**REQUIREMENTS**.
Start with the line that contains "Write the bpy" and end with the line that contains "COL = scene.collection"; retype those lines and the ones between them exactly, without any pictures.

**INPUT**.
********************

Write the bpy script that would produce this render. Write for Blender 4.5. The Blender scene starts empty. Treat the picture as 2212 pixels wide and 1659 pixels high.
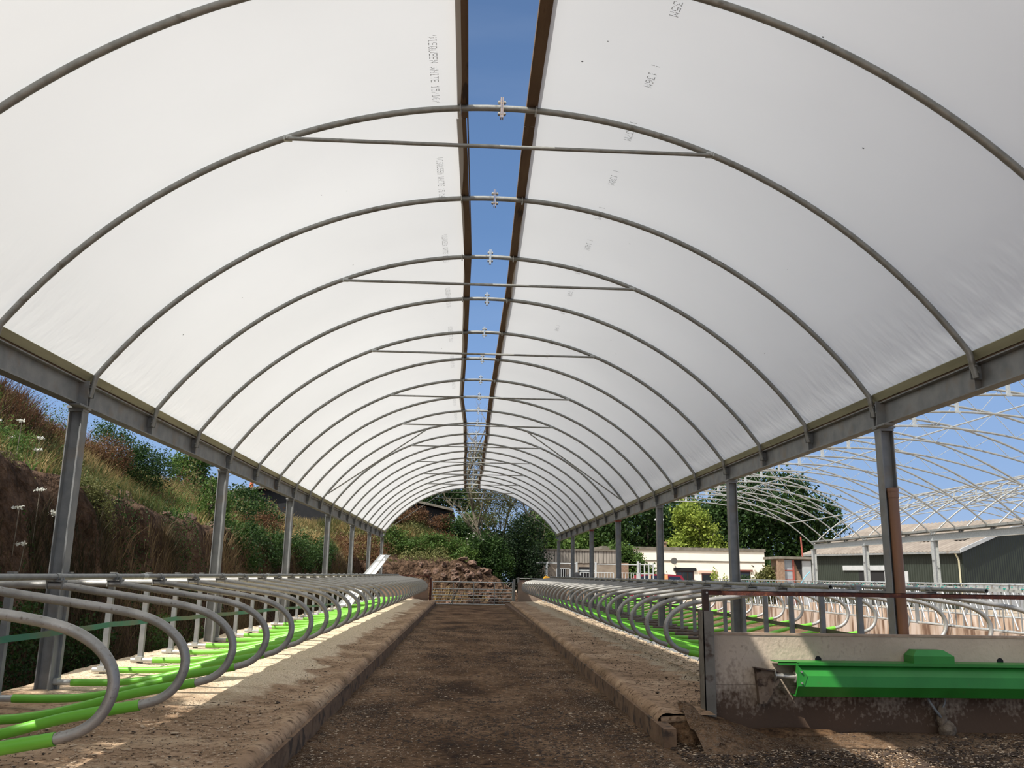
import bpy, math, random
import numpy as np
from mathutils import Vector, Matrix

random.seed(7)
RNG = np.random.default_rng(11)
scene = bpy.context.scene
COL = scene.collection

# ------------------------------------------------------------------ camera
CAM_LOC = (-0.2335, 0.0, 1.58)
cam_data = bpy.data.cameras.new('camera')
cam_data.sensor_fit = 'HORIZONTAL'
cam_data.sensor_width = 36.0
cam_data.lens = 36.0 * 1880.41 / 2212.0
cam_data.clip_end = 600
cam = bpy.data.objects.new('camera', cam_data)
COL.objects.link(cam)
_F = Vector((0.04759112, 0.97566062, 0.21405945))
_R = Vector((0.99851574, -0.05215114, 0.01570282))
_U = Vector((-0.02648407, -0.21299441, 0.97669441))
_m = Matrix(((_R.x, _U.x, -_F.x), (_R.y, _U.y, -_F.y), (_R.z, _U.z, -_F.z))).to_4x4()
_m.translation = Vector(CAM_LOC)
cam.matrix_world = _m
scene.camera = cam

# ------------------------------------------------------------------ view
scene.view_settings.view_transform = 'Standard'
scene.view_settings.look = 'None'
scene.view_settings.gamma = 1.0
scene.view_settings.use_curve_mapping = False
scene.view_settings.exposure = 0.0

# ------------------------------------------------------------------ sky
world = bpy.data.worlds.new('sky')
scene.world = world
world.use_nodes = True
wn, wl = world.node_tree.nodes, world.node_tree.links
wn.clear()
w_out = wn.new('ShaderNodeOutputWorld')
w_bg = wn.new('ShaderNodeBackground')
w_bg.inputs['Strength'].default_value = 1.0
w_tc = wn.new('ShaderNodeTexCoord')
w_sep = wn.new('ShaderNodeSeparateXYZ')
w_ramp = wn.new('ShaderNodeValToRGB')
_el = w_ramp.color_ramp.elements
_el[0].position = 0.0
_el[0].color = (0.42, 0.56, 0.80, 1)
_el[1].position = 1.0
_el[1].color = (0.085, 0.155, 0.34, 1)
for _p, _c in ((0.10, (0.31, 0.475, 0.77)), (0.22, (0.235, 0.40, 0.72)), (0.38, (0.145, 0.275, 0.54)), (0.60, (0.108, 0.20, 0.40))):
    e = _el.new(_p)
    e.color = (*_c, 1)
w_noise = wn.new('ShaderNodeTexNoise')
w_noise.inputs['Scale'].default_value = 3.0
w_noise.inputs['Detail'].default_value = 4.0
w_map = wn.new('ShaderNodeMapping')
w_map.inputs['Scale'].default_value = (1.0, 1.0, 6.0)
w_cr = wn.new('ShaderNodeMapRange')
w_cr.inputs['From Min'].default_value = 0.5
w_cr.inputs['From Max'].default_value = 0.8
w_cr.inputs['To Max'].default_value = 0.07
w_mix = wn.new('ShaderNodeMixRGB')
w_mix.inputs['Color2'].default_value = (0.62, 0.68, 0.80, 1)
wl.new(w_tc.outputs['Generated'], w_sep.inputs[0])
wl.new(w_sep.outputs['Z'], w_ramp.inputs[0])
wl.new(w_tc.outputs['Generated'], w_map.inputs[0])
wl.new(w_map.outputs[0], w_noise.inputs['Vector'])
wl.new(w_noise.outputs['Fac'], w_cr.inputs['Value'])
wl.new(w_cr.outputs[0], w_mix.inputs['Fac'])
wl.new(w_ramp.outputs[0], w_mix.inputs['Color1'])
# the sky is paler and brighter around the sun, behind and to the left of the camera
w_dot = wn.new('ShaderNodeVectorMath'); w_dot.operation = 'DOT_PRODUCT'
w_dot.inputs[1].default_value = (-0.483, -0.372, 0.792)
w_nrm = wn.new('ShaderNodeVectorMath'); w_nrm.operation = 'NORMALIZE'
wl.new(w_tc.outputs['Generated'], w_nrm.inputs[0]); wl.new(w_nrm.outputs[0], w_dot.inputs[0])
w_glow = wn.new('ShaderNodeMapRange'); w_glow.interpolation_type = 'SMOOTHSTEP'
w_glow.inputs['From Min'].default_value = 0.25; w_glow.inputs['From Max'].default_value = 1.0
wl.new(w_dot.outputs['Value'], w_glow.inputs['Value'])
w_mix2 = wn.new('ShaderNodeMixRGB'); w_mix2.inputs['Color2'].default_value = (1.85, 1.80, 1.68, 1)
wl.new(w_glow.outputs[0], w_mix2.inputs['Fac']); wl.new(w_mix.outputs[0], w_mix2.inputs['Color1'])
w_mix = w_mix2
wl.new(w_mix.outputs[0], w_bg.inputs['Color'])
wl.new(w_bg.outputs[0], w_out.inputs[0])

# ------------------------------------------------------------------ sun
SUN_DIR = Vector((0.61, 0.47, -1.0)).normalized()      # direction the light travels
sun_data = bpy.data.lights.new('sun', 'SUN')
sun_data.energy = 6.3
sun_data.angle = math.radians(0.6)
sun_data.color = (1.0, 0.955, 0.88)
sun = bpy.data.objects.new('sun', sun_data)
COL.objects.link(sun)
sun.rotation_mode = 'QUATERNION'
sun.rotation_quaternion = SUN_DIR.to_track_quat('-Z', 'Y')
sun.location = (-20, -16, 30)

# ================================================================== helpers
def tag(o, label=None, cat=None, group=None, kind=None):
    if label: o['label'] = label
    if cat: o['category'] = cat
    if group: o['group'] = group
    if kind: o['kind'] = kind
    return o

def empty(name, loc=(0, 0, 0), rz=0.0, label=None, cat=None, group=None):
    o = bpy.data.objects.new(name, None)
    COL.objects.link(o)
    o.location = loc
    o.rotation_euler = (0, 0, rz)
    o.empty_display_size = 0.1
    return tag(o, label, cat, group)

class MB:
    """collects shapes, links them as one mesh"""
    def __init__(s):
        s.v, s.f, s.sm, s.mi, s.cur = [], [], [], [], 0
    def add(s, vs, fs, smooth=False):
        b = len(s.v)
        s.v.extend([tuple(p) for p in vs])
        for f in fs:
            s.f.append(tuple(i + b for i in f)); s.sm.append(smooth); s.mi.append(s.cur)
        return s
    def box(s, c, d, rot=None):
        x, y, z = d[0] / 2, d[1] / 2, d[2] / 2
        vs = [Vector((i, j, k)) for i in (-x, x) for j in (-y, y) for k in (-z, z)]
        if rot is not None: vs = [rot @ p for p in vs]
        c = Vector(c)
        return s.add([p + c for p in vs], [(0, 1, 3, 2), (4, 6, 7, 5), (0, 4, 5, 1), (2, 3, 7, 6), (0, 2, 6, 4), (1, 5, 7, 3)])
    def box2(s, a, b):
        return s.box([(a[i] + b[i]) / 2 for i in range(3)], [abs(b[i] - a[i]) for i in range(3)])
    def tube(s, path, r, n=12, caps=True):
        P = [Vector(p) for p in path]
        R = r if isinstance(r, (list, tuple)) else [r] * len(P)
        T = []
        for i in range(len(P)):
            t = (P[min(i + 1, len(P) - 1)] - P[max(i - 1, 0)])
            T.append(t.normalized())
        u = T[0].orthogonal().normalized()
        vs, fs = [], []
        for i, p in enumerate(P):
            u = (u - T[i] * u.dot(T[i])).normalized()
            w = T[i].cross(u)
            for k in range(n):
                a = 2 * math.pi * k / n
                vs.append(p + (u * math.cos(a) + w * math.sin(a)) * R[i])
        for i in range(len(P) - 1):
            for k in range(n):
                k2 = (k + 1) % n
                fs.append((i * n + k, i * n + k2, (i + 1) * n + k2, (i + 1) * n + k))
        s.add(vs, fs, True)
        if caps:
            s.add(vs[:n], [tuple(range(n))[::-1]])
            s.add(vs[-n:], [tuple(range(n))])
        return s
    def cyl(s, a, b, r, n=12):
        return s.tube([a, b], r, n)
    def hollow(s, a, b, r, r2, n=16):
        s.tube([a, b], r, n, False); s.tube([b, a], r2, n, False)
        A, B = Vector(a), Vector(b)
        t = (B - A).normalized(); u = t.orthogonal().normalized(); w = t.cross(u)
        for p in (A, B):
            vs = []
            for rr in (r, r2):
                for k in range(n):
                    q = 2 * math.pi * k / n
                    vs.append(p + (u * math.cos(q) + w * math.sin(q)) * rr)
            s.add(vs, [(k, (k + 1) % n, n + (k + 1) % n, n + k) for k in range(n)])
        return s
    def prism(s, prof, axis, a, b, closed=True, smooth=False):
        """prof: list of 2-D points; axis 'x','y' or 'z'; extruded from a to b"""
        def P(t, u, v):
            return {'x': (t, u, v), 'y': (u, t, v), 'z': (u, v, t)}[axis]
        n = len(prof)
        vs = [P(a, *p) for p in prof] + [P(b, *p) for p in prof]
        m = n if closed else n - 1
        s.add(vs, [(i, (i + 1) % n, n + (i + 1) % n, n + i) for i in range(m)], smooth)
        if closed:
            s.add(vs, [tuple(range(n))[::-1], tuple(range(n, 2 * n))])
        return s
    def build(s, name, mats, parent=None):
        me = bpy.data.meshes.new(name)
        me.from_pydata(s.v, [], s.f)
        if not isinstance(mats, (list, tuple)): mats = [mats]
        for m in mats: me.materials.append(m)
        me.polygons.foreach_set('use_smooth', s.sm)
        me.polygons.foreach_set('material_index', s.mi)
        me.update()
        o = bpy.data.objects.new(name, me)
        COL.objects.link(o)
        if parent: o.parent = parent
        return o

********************

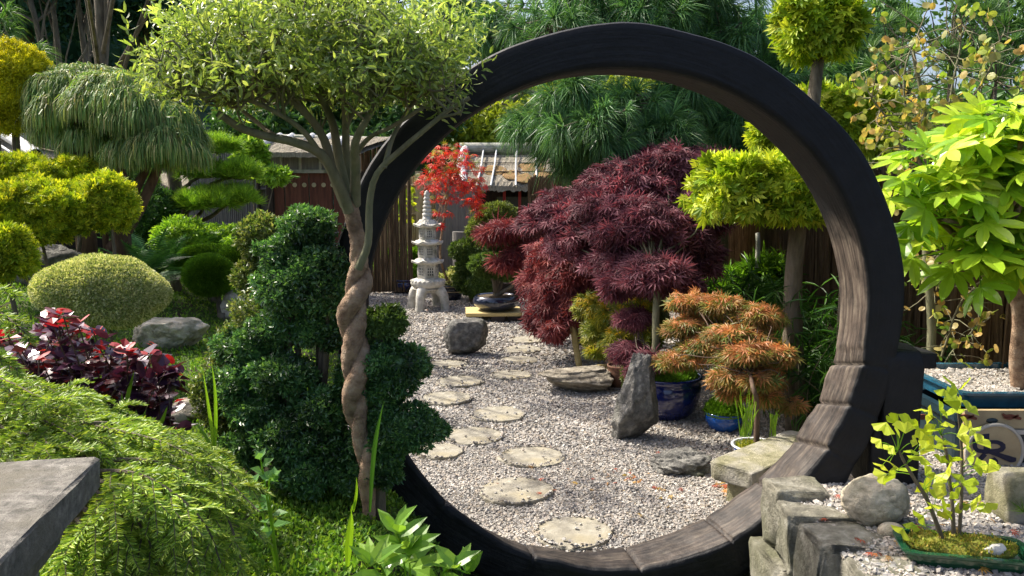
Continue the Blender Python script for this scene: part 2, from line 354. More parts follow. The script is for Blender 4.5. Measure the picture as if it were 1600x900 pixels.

********************

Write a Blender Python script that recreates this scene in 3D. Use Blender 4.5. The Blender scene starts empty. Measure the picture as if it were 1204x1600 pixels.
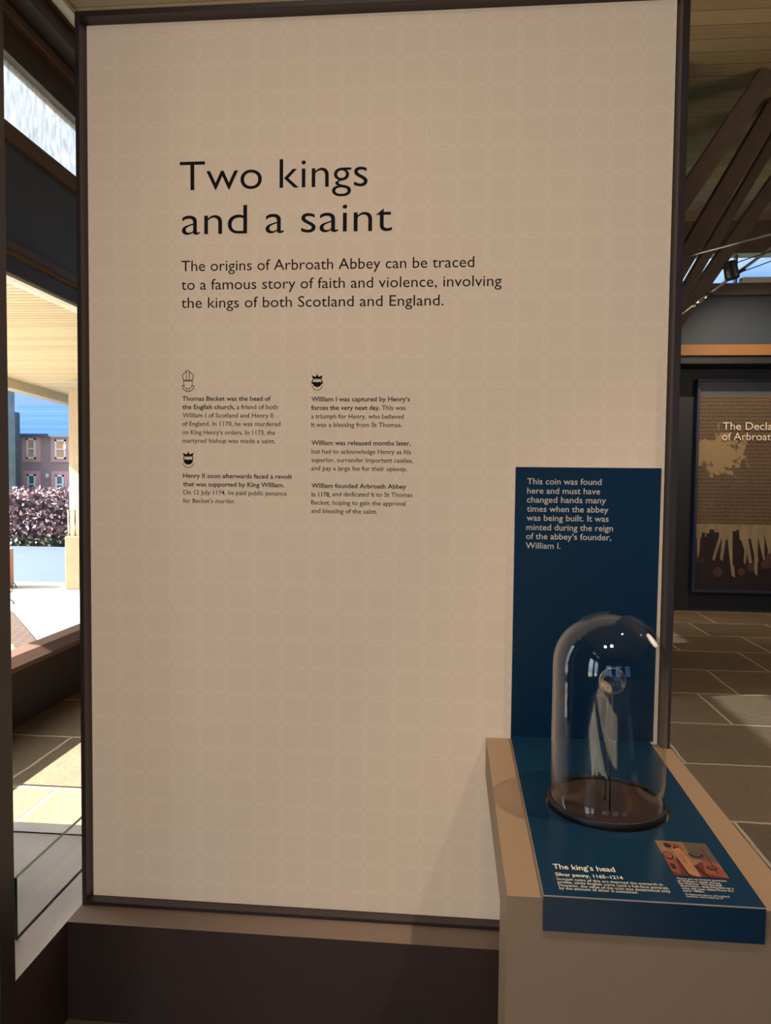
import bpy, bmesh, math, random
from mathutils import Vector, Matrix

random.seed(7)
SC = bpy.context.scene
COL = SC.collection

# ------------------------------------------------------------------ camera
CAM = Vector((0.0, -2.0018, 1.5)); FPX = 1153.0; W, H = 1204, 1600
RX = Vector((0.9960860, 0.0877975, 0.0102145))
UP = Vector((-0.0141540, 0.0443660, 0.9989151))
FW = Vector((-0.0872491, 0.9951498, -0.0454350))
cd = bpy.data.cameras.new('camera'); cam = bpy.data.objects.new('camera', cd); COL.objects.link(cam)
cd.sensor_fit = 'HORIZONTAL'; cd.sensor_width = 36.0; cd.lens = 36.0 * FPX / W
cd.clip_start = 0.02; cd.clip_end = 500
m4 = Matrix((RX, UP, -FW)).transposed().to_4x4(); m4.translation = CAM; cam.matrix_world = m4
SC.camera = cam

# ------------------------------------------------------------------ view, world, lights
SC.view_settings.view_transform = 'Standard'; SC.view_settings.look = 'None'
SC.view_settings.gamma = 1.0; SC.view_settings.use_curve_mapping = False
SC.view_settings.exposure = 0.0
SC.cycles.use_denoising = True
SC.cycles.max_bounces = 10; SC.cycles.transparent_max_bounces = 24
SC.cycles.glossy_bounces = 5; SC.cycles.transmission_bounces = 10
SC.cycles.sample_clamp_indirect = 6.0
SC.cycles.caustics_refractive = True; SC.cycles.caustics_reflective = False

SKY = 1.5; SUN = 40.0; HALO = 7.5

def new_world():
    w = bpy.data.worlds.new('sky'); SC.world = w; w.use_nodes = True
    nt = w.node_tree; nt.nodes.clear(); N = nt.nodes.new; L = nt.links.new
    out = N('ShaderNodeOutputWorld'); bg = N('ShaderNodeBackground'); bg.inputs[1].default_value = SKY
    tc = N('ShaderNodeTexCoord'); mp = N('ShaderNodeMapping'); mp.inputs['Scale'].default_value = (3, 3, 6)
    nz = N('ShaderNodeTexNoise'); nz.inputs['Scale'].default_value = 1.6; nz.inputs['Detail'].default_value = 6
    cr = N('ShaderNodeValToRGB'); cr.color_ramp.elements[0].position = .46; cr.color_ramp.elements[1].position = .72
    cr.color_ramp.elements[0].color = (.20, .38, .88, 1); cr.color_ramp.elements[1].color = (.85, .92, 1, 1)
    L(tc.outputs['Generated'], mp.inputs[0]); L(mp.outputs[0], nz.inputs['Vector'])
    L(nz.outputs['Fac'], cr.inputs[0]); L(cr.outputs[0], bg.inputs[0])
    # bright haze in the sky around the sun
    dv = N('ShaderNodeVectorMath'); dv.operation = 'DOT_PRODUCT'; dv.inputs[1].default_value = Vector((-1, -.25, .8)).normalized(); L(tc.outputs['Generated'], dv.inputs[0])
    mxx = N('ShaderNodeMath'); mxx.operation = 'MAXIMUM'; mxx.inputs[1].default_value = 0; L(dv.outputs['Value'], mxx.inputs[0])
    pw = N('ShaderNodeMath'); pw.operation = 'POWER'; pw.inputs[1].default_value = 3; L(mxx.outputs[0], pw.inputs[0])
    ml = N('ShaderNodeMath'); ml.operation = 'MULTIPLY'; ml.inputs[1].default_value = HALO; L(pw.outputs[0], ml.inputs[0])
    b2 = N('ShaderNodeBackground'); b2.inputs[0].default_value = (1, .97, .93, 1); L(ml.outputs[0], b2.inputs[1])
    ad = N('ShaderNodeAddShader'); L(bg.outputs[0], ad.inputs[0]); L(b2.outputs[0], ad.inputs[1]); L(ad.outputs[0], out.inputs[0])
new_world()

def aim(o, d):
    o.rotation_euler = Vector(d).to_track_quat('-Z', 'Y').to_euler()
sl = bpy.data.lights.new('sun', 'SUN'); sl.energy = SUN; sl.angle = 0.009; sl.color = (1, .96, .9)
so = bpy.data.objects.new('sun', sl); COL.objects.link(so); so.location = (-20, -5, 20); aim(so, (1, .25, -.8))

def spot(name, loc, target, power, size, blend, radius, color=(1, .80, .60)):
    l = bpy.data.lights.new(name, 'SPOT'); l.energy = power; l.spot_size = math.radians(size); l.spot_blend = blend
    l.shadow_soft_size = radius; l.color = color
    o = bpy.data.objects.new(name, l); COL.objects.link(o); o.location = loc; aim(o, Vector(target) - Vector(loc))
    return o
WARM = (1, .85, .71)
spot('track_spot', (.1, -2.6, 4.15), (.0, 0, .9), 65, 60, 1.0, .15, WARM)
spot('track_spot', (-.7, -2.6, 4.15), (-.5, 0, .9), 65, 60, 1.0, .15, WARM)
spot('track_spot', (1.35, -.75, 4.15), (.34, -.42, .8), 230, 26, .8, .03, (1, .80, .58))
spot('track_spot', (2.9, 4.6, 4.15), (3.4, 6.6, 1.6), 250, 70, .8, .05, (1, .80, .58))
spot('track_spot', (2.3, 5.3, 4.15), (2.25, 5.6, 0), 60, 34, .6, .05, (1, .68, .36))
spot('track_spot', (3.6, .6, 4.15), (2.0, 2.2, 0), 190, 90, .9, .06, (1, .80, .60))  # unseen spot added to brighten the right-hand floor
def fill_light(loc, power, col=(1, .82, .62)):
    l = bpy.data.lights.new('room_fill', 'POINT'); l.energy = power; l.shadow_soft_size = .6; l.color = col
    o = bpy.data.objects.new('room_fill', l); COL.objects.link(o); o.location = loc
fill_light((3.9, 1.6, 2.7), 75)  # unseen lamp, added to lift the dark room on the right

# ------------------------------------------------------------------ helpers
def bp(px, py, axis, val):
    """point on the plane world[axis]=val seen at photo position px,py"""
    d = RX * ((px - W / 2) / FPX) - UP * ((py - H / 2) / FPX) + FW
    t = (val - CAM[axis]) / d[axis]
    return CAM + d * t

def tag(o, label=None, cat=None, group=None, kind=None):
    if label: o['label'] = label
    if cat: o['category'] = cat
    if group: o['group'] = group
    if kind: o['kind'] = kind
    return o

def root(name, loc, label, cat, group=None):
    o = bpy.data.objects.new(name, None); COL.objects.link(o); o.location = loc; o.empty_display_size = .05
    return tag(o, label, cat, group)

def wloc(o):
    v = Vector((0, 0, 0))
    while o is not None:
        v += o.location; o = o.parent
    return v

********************

**RIGHT ANSWER**.
Write the bpy script that would produce this render. Write for Blender 4.5. The Blender scene starts empty. Treat the picture as 2212 pixels wide and 1659 pixels high.
import bpy, math, random
import numpy as np
from mathutils import Vector, Matrix

random.seed(7)
RNG = np.random.default_rng(11)
scene = bpy.context.scene
COL = scene.collection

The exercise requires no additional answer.